== DATASET EXCERPT ==
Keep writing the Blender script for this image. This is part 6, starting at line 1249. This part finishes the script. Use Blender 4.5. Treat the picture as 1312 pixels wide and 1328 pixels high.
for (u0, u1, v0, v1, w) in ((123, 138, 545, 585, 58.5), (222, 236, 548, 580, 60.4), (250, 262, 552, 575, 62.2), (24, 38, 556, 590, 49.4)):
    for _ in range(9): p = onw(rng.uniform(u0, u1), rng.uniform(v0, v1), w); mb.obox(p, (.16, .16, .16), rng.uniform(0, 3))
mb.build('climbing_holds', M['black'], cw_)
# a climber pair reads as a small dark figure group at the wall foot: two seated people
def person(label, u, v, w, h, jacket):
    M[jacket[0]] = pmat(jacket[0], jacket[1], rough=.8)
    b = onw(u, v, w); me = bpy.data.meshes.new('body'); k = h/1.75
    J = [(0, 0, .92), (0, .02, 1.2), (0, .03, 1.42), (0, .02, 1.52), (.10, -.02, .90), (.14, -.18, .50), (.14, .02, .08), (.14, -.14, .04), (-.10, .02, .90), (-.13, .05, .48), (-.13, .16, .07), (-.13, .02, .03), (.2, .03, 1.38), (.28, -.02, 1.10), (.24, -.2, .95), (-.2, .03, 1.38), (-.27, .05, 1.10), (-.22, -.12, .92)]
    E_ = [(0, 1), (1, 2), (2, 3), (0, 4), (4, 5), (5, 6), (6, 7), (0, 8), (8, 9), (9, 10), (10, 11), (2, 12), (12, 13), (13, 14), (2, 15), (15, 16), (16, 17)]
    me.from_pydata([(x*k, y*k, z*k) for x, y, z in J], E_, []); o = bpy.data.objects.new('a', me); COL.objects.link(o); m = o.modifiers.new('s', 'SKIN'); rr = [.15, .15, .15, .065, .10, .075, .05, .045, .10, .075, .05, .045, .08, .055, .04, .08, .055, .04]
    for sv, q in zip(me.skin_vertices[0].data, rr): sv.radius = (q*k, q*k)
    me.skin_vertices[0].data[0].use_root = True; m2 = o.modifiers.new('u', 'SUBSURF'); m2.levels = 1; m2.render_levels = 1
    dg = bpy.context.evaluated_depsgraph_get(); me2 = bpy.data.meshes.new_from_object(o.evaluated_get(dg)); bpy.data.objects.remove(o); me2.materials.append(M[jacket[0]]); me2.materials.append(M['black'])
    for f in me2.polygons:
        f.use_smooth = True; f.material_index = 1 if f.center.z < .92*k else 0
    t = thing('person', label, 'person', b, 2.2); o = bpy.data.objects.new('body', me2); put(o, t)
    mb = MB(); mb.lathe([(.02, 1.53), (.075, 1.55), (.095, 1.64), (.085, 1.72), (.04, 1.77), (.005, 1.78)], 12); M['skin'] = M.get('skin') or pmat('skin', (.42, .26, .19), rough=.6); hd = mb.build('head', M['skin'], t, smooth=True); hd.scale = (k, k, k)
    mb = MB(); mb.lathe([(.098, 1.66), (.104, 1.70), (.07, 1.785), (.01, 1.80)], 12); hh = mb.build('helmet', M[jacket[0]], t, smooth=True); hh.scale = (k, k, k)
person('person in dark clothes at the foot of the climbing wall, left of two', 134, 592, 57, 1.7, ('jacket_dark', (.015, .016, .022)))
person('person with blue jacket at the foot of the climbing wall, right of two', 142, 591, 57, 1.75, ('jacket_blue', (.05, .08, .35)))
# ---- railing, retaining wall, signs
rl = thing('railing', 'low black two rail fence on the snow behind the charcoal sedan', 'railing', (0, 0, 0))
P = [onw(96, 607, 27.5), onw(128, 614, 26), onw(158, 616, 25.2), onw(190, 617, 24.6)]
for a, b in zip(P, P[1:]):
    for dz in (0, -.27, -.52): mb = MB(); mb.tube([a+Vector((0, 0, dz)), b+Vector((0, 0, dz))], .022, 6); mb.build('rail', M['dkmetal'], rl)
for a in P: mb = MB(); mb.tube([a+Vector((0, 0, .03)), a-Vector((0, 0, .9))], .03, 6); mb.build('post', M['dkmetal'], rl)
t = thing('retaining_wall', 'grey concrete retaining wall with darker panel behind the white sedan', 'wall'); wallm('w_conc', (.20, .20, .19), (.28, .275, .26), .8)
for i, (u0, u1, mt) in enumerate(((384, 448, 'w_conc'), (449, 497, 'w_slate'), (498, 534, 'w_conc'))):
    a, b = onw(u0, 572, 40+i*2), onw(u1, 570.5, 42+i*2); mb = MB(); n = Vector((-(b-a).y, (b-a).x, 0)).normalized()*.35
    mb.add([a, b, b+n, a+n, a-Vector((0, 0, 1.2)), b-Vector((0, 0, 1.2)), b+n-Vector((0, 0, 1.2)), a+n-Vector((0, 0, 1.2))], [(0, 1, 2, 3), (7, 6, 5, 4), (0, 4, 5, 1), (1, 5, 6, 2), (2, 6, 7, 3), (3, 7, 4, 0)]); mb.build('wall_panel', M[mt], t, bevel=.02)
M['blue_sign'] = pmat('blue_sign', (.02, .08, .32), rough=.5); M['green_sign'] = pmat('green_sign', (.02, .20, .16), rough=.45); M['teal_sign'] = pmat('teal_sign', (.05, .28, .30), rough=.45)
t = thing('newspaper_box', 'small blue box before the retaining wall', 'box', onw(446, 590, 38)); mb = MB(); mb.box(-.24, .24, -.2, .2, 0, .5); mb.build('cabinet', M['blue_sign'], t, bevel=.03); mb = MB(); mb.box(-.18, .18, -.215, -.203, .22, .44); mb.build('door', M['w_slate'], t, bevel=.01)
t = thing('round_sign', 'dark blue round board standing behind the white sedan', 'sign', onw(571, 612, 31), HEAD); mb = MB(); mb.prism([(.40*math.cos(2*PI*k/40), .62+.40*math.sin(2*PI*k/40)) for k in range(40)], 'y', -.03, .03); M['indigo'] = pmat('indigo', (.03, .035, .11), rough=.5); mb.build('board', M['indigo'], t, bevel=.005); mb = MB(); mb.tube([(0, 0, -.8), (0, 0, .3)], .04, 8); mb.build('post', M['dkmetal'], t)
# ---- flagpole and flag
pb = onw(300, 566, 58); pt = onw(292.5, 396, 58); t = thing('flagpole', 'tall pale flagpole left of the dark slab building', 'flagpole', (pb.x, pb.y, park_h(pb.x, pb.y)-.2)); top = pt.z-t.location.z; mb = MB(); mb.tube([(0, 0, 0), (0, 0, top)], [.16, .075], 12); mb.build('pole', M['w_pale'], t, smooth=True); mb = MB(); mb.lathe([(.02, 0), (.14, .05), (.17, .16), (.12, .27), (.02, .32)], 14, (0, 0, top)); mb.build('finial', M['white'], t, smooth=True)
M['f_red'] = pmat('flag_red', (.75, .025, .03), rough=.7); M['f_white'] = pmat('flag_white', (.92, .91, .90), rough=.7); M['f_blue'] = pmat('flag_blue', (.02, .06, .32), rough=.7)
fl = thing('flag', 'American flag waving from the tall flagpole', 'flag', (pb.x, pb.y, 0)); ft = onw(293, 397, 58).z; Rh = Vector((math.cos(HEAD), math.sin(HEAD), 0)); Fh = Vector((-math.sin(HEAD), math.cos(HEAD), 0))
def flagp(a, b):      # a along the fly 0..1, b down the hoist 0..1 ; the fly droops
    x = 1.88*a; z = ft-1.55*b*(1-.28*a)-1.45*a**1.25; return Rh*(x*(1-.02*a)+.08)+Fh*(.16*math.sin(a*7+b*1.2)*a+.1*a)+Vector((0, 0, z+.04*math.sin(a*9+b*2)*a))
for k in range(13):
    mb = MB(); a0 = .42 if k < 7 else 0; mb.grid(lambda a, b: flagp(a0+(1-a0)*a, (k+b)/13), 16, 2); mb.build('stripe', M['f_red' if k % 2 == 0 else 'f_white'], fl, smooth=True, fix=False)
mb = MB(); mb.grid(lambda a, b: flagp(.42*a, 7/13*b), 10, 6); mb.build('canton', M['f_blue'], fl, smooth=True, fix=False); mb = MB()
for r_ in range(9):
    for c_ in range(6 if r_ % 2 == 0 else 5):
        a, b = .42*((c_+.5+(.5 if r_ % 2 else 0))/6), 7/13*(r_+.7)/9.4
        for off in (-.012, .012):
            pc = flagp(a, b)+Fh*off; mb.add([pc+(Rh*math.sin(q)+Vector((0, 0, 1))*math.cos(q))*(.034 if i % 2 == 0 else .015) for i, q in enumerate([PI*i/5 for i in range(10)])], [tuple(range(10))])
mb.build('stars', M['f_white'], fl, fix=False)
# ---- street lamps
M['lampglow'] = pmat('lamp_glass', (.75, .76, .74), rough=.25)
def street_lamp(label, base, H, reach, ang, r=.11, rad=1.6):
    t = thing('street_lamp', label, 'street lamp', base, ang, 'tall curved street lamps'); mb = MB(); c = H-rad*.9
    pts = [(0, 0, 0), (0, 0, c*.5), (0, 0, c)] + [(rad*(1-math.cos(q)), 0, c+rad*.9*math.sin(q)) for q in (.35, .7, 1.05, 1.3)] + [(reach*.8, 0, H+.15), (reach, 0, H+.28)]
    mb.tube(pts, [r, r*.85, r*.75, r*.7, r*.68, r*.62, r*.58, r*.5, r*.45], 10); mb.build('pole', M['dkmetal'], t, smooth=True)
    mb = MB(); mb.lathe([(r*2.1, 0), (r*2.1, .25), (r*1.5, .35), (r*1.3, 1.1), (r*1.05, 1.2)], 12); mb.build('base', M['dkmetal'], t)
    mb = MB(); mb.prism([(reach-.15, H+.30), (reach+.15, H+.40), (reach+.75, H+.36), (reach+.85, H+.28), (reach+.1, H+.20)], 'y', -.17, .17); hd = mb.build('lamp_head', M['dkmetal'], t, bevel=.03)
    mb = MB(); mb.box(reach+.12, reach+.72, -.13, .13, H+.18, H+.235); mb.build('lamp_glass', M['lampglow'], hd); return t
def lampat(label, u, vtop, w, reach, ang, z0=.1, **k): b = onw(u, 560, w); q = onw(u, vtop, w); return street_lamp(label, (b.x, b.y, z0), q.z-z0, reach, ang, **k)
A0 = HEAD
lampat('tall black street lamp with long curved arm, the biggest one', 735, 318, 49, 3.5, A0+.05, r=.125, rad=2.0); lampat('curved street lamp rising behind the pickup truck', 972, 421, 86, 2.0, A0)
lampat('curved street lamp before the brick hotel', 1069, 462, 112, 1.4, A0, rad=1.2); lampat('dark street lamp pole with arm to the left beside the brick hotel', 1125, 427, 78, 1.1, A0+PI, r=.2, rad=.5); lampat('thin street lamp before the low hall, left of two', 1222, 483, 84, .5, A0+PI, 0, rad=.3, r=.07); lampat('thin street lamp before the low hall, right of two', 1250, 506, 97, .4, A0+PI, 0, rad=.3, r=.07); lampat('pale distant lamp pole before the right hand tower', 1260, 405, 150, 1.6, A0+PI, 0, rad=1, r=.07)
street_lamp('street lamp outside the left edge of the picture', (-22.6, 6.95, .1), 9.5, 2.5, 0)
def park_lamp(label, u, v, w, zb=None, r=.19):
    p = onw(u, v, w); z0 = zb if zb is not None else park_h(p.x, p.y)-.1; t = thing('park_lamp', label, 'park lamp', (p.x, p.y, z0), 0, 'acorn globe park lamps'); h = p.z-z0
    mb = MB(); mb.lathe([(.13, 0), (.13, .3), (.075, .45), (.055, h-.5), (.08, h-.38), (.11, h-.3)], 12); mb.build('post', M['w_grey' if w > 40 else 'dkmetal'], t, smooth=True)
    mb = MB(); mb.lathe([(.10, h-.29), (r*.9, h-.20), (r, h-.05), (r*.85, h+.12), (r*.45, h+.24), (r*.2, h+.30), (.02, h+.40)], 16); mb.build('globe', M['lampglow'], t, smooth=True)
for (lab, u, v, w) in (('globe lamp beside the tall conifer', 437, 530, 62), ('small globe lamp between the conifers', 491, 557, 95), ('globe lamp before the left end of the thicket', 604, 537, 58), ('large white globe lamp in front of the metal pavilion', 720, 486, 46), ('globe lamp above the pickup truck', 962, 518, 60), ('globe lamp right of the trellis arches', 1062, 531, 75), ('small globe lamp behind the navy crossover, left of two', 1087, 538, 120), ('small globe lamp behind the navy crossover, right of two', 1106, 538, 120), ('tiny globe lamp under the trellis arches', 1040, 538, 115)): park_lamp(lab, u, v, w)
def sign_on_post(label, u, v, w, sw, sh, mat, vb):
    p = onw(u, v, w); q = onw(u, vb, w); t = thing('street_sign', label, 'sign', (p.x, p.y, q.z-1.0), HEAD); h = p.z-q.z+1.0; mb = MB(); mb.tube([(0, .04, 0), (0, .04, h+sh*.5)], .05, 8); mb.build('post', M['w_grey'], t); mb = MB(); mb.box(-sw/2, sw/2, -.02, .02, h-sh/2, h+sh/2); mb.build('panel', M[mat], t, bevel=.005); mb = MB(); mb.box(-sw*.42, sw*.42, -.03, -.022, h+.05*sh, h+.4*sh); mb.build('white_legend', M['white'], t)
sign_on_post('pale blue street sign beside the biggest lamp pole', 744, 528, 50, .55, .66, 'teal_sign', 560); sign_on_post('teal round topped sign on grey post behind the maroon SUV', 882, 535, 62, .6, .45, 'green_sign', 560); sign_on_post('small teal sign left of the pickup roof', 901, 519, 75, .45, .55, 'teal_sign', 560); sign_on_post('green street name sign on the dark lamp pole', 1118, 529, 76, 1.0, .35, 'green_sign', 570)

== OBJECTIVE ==
Copy out each line that contains the word "picture".

== FINAL RESULT ==
Keep writing the Blender script for this image. This is part 6, starting at line 1249. This part finishes the script. Use Blender 4.5. Treat the picture as 1312 pixels wide and 1328 pixels high.
street_lamp('street lamp outside the left edge of the picture', (-22.6, 6.95, .1), 9.5, 2.5, 0)